What you have to do: Locate the string "picture" in the listing below. Copy every line where it is found.

Supplied information:
= = = =

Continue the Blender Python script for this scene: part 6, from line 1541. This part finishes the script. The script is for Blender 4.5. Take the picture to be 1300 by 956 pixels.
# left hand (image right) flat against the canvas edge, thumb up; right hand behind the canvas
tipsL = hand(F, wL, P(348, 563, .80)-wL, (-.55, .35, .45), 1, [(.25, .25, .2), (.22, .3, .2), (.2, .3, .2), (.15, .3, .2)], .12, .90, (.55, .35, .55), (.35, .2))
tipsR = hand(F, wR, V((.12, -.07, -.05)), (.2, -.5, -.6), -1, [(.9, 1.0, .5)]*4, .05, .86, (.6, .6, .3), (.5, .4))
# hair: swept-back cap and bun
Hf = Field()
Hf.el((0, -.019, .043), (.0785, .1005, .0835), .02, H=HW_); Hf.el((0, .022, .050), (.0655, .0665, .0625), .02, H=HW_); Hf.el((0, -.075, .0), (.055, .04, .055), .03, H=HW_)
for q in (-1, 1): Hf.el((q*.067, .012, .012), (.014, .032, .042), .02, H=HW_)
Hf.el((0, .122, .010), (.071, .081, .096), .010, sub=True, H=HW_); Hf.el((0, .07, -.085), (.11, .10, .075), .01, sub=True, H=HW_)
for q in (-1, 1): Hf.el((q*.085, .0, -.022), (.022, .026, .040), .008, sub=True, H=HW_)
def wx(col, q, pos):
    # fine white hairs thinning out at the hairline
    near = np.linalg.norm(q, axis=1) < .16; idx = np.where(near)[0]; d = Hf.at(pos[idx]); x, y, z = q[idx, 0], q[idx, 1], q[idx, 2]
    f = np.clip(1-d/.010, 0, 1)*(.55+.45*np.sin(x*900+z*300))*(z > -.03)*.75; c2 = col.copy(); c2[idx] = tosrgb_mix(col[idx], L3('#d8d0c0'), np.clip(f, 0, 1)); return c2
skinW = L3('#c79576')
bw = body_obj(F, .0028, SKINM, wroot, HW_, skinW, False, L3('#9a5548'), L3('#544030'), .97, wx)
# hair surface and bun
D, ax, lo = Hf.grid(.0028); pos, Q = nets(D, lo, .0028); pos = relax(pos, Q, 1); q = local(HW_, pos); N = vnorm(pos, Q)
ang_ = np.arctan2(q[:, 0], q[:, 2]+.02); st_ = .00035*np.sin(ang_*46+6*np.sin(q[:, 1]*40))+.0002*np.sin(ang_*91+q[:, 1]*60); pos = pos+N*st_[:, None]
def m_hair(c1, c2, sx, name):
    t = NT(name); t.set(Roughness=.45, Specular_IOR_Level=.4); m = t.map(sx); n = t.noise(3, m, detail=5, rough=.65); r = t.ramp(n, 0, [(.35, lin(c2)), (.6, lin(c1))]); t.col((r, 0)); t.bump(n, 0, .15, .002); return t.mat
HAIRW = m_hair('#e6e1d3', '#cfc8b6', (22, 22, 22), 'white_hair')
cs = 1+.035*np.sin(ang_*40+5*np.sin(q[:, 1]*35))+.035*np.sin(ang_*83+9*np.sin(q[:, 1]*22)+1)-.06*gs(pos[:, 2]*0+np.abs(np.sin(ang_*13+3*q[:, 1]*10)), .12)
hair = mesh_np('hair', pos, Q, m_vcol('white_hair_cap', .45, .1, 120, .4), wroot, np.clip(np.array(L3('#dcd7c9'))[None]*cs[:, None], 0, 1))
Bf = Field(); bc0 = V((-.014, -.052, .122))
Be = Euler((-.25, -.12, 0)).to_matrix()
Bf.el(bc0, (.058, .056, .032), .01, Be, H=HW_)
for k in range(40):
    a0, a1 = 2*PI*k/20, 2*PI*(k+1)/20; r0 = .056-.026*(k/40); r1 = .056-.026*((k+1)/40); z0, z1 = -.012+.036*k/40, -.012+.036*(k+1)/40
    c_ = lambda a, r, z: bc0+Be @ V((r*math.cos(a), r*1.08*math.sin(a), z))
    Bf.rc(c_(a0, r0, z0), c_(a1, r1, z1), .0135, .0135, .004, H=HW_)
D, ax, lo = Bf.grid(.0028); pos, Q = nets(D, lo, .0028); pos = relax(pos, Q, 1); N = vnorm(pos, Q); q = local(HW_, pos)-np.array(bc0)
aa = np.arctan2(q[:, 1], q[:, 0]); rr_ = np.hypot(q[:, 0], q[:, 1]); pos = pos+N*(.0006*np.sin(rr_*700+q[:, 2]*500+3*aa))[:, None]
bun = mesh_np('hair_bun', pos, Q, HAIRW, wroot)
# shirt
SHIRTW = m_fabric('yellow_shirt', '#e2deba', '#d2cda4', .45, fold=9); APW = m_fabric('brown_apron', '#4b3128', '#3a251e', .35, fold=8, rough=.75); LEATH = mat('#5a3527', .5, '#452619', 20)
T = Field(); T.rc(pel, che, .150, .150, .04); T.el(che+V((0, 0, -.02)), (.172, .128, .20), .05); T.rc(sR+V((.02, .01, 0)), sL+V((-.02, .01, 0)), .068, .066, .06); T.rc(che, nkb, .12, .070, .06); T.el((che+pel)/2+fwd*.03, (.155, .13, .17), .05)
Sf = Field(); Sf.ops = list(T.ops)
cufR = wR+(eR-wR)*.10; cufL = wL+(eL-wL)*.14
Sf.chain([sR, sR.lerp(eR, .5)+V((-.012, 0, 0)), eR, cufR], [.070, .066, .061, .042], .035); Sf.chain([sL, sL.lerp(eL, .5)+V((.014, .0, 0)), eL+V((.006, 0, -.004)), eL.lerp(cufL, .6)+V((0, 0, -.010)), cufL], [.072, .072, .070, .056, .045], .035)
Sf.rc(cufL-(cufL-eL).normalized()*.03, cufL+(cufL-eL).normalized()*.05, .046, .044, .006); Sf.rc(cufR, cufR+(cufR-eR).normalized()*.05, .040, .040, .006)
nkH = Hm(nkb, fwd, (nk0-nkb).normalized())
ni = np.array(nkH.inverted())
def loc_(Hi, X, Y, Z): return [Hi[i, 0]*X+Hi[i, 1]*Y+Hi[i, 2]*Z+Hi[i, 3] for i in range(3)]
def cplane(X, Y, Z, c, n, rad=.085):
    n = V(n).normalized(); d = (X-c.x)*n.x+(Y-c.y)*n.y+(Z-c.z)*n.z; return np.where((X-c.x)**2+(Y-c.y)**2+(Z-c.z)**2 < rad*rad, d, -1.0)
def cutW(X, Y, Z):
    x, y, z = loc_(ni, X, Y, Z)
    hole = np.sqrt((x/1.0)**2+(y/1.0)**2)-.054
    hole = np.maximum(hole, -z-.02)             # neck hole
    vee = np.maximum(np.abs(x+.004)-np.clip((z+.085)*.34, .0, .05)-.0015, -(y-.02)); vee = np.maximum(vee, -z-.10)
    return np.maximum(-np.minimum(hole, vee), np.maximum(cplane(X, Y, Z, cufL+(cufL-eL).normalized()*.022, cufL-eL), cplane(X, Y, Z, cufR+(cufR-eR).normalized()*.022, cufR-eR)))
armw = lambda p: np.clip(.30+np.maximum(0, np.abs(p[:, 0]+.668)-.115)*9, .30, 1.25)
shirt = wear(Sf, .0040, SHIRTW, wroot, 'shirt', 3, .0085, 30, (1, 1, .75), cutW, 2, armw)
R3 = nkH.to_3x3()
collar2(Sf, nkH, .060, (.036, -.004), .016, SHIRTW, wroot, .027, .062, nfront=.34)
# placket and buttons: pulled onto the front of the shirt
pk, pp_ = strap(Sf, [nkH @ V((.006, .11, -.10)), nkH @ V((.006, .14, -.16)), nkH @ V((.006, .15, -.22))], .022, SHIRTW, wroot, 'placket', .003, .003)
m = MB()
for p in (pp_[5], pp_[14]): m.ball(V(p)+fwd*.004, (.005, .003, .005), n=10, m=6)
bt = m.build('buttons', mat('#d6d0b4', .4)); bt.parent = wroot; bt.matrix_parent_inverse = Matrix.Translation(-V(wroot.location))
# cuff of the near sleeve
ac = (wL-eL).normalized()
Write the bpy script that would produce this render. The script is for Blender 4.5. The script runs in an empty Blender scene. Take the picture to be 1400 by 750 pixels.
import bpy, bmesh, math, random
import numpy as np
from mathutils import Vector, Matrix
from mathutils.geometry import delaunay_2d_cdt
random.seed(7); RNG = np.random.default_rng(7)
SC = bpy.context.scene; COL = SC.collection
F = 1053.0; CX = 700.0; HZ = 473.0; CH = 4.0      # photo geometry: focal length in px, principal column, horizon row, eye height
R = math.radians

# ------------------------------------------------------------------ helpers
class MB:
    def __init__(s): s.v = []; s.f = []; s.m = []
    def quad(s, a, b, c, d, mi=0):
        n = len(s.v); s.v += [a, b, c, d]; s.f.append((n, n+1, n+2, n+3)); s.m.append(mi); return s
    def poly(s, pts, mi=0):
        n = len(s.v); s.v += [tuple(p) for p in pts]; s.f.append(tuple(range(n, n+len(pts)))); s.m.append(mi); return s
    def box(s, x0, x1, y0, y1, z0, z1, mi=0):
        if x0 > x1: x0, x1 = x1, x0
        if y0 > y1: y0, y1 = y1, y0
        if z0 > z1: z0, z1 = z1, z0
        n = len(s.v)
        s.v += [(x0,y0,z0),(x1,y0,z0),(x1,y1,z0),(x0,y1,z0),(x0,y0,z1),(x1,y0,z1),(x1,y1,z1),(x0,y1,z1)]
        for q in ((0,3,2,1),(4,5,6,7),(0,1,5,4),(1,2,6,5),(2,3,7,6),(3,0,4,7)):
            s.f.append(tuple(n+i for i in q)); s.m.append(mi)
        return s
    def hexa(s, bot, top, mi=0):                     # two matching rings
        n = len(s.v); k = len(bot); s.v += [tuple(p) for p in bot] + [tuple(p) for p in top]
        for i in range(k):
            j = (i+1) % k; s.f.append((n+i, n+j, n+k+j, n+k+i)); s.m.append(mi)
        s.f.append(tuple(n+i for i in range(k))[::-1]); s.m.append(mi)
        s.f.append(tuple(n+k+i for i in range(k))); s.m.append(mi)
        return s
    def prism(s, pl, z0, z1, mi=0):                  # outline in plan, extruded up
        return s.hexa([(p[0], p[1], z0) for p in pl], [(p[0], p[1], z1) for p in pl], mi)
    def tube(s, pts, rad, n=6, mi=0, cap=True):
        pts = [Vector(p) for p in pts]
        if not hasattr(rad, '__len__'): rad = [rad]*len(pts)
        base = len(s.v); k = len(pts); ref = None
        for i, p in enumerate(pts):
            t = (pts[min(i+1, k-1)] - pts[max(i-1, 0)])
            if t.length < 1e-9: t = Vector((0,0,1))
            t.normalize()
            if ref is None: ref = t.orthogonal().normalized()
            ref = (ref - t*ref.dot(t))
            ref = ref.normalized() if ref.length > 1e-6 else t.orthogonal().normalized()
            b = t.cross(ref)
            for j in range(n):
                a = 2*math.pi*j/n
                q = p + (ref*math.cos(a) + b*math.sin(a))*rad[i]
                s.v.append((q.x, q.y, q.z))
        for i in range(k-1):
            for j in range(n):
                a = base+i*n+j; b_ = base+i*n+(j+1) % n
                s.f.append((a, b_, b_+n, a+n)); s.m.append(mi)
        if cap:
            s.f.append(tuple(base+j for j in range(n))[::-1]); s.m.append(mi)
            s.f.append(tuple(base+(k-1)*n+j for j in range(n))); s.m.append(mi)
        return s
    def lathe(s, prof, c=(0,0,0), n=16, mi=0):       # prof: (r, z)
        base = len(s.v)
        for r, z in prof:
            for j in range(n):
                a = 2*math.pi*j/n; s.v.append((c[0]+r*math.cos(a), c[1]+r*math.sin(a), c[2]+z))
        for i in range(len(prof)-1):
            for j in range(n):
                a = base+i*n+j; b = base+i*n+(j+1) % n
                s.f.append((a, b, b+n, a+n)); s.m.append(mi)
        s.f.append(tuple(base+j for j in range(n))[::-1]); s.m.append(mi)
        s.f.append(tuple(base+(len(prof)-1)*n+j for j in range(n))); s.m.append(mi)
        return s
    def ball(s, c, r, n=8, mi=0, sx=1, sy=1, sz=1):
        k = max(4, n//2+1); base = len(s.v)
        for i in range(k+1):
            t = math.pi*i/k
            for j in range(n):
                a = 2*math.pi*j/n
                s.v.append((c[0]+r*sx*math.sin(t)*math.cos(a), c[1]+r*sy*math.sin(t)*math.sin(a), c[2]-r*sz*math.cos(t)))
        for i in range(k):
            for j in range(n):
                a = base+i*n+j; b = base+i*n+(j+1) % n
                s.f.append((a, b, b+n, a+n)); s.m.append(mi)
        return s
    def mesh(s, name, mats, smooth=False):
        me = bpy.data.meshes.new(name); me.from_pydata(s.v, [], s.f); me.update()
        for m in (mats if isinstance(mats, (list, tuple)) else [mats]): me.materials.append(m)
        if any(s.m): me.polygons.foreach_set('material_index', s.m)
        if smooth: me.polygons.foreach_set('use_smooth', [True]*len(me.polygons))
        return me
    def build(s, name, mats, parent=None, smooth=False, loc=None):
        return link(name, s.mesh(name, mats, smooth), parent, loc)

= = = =

Exercise answer:
Continue the Blender Python script for this scene: part 6, from line 1541. This part finishes the script. The script is for Blender 4.5. Take the picture to be 1300 by 956 pixels.
Write the bpy script that would produce this render. The script is for Blender 4.5. The script runs in an empty Blender scene. Take the picture to be 1400 by 750 pixels.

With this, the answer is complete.